What is the Ideal Study Environment?

An enabler of better learning is improving a student’s STUDYING ENVIRONMENT. The area that students use for schoolwork has a big influence on their “work flow”, or the state of mind where they are totally immersed in the current task. Here are 5 areas to consider altering to help students design the optimal study environment.

(1) Location: The studying location can reduce the friction involved in getting into your work by giving you easy access to the tools and resources you may need. It is helpful to have a dedicated spot that has all the items needed for homework or other school tasks. Having a large flat surface with pens/pencils, scrap paper, calculators, books, and a comfortable chair can reduce the interruptions that stop the “work flow.”

However, when studying for tests, some studies suggest that switching up the study environment helps your brain create multiple associations with the same material, thus increasing the chances of remembering that information. Try studying in different areas of the house on the days leading up to a test. 

(2) Study Music/Sound: Some people think listening to music while studying it hurts your concentration, others think it helps. For me, it definitely increases my concentration and lowers my ability to get distracted.

However, the type of music I prefer depends on the type of work I’m doing. When it comes to writing, reading, critical thinking, or studying, I like calm, instrumental (no words) music or ambient nature sounds (rain, waves, wind). This helps block out other sound distractions and keeps me in my “work flow”. Help your student experiment with different types of music to see what works best for them. I also recommend using noise cancelling headphones. 
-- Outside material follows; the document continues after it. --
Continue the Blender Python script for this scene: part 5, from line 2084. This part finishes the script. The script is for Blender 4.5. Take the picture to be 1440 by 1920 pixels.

(3) Distractions: Distractions are the biggest threat to effective studying. Anything that will pull you out of your “work flow” will limit your effectiveness and productivity. Try to help your student set up an environment that get them away from the things that will interrupt their studying time. This includes friends, siblings, pets, and even parents! ☺

(4) Technology Distractions: Technology distractions are the biggest risk to “work flow” in today’s world. This includes the internet, cell phones, tablets, and TVs.

For the internet, there are some great apps that can block certain time-wasting websites. Also, I suggest your student’s study location be free from phones and TVs. This will limit their need to want to constantly check for messages and news.

(5) Timing: It has been shown that studying and doing homework for 25-30 minute spurts actually enhances productivity. After that time, take a short 5-minute break (take a walk, get a glass of water, do some jumping jacks) and get back to it for another 25-30 minutes and repeat until you complete your task.